Le politologue rappelle cependant que la classification politique reste une affaire de référentiel : "Dans le débat public actuel, les acteurs politiques peuvent mettre ce qu’ils veulent derrière le terme d’extrême gauche, dans la mesure où la gauche est un principe d’orientation et un repère très évolutif. On est toujours à la gauche et à la droite de quelqu’un. Ceux qui considèrent que Jean-Luc Mélenchon est d’extrême gauche le font parce que son mouvement est celui le plus à gauche du spectre politique, si on exclut le Nouveau Parti anticapitaliste et Lutte ouvrière.
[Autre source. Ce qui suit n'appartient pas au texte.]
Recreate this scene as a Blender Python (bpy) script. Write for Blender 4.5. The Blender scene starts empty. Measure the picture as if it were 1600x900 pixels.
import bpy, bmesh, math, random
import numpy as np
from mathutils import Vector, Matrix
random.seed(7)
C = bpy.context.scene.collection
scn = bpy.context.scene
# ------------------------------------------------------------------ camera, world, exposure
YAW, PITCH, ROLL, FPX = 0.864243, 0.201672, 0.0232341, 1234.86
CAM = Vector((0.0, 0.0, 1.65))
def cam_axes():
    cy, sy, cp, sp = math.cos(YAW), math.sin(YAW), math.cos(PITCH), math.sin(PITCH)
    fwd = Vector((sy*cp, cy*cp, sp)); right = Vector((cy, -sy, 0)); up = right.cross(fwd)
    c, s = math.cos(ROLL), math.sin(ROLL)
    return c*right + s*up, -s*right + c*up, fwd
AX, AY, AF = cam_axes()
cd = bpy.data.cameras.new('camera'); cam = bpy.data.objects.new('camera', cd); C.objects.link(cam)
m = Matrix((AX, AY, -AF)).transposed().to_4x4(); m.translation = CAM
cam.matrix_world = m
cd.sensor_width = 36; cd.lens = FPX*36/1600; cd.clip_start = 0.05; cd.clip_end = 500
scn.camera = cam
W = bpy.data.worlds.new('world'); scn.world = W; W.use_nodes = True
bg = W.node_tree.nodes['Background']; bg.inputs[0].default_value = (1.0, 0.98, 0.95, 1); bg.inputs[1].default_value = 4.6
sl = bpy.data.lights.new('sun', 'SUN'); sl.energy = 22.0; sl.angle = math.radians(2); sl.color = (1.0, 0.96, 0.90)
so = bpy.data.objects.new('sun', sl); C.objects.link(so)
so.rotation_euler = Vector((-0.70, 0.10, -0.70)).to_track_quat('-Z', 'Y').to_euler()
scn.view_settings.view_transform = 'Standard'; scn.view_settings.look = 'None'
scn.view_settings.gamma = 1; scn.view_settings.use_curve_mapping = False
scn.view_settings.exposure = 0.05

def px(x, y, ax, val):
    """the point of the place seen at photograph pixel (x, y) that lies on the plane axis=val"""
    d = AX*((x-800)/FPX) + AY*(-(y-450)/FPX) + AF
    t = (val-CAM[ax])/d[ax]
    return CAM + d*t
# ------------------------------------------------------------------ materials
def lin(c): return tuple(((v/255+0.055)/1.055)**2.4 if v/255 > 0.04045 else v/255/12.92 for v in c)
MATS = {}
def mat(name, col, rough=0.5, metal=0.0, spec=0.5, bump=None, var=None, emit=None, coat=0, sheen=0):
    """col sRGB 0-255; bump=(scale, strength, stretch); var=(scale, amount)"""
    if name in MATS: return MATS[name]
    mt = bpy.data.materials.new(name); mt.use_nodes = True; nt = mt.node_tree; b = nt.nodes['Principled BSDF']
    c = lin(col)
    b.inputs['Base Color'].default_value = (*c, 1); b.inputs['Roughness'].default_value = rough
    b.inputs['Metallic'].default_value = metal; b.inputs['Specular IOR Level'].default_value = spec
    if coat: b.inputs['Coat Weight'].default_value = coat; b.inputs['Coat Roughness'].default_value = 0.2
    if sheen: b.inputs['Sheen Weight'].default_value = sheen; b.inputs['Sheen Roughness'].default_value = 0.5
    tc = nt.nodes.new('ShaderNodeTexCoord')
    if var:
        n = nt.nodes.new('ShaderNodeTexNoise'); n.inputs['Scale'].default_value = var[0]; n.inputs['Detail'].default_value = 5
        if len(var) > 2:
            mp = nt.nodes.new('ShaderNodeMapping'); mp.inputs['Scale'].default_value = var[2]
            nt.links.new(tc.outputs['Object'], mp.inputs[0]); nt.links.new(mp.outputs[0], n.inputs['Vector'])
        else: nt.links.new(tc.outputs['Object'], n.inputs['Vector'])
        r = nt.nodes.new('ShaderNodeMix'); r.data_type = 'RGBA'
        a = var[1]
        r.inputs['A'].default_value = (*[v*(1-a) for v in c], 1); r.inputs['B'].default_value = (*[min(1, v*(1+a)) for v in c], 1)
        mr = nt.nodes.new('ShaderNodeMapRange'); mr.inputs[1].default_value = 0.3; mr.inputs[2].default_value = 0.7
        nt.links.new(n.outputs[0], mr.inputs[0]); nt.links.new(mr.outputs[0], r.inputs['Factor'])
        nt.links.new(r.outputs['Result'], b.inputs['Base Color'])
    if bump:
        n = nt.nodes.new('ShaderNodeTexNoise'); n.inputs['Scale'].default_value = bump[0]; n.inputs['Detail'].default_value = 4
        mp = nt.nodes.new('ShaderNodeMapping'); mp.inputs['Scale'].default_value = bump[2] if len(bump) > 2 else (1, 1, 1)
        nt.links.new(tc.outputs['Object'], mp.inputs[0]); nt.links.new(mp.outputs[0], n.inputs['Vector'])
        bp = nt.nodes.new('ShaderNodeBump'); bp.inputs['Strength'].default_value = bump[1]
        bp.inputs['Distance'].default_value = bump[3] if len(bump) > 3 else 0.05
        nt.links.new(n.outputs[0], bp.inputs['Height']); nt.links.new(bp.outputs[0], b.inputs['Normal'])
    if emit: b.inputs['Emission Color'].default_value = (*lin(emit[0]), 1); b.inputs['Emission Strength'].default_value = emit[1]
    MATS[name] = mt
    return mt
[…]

Ils en ont le droit."
D'un point de vue historique et thématique, les éléments évoqués ci-dessus montrent toutefois qu'il serait mensonger d'associer LFI à l'extrême gauche marxiste révolutionnaire. Tout comme il serait mensonger d'affirmer que ce parti est "sorti de l'arc républicain". "On peut critiquer sa vision de la police ou de la laïcité, mais rien chez Jean-Luc Mélenchon n’est pas républicain, rappelle Rémi Lefebvre. Ça n’a pas de sens de l’affirmer. Le critiquer ainsi, c’est le degré zéro de la politique, cela ressemble à un argument d’autorité qui ne permet pas de faire avancer le débat démocratique."